Les entreprises de la zone euro sont particulièrement tributaires de crédits bancaires – notamment par comparaison avec les entreprises américaines (cf. p. ex. Praet, 2016, ou Kraemer-Eis et al., 2017). Entre 2002 et 2008, près de 70%, en moyenne, des financements de sociétés de capitaux non financières furent effectués à l’aide des banques. D’une manière générale, le financement des PME est fortement lié aux crédits bancaires. La plupart des entreprises de la zone euro sont des PME, qui emploient plus des deux tiers de la main-d’œuvre et représentent environ 60% de la valeur ajoutée (Kraemer-Eis et al., 2017). Par conséquent, les conditions de financement jouent un rôle essentiel pour la conjoncture et la politique monétaire. Les PME ont toutefois un accès plus difficile au financement que les grandes entreprises et des coûts de financement plus élevés.

Une récente étude du KOF analyse les incidences du programme d’achat de la BCE sur l’accès des PME aux sources de financement, en se fondant sur les données des entreprises du SAFE. Par rapport à la littérature existante relative à l’octroi de crédits bancaires, l’analyse de ces données permet de se concentrer sur les PME sans les approximer avec de petits crédits ou de petites banques. Ensuite, elle autorise une comparaison directe entre les pays de la zone euro. Enfin, concernant la demande de crédits, elle permet de contrôler les caractéristiques des entreprises et les conditions macro-économiques ambiantes.

L’analyse révèle que le programme d’assouplissement quantitatif de la BCE a effectivement amélioré l’accès des PME aux sources de financement, dans la mesure où il a accru la disponibilité de crédits, assoupli les restrictions financières et abaissé les taux d’intérêt des lignes de crédit et des crédits en compte courant (cf. T 1). Le PSPP a toutefois eu des répercussions très différentes d’un pays à l’autre. Ce sont surtout les PME situées à la périphérie de la zone euro, comme en Italie, en Espagne ou en Irlande, qui ont bénéficié du programme (cf. T 2). Ces différences peuvent s’expliquer par la capitalisation des banques. Le PSPP exerce une plus grosse influence sur les conditions de financement si les banques présentent un faible ratio de fonds propres, car il améliore la santé du bilan des banques et stimule ainsi l’octroi de crédits (cf. p. ex. Acharya et al., 2017, ou Gambacorta et Marques-Ibanez, 2011).

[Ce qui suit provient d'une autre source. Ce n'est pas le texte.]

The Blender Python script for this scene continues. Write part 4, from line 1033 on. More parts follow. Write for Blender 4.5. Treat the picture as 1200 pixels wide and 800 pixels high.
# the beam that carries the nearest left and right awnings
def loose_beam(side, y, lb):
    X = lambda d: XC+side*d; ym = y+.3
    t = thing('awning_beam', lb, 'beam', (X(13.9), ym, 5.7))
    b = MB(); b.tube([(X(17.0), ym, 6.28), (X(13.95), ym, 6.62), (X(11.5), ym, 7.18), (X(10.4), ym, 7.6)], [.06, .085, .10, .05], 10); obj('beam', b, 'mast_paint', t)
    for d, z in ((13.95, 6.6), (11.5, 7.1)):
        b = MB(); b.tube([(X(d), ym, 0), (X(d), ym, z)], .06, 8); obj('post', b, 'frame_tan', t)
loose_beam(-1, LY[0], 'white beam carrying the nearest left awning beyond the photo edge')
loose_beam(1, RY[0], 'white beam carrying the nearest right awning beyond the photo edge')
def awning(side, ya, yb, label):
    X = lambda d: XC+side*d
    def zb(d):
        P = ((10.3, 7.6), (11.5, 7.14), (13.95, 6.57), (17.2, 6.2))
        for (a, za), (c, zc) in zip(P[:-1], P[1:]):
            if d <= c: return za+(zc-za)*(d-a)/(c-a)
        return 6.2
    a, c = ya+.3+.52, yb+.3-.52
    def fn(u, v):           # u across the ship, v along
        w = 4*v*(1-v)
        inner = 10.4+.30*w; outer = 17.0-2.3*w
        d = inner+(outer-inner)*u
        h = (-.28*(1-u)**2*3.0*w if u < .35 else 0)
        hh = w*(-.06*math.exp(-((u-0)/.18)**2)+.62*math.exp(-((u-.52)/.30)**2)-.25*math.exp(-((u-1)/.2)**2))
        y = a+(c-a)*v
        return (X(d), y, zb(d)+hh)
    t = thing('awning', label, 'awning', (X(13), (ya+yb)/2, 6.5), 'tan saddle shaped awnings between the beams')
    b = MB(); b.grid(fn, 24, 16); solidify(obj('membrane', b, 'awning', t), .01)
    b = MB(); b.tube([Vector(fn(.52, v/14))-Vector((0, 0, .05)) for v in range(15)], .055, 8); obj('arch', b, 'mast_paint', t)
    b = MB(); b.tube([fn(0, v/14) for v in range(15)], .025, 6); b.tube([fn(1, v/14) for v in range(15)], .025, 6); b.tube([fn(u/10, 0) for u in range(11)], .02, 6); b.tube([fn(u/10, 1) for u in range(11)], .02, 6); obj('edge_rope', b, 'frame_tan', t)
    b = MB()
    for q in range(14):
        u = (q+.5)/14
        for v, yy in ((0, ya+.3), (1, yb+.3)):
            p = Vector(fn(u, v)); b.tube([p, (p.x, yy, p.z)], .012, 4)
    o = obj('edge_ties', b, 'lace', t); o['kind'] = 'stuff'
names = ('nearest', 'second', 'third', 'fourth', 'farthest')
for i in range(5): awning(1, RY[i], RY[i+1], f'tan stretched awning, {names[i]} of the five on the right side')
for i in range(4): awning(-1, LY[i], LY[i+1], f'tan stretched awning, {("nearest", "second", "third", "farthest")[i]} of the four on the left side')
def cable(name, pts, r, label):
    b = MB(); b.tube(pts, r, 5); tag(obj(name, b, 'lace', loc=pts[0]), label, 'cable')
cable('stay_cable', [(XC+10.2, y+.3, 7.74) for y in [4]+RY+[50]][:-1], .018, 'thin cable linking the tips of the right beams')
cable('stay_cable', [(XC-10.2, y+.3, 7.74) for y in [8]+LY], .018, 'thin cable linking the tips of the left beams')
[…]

Ces résultats ont des implications importantes en matière de politique économique. Non seulement les grandes entreprises, mais aussi les PME tirent bénéfice du PSPP de la BCE. Le mandat de la BCE consiste certes à assurer la stabilité des prix au niveau de la zone euro, mais sa politique peut aussi avoir des incidences très différentes en fonction du pays et de l’acteur concernés. Les PME des pays qui ont besoin du plus grand soutien ont le plus bénéficié du PSPP jusqu’à présent.

Bibliographie

Acharya, V., T. Eisert, C. Eufinger, and H. Christian (2017): Whatever it takes: The real effects of unconventional monetary policy. SAFE Working Paper Series, 152.

Gambacorta, L. and D. Marques-Ibanez (2011): The bank lending channel – lessons from the crisis. ECB Working Paper, (1335).

Kraemer-Eis, H., A. Botsari, S. Gvetadze, F. Lang, and W. Torfs (2017): European Small Business Finance Outlook June 2017. European Investment Fund Working Paper Nr. 43.

Praet, P. (2016): Monetary policy transmission in the euro area. Speech at the suerf conference, European Central Bank.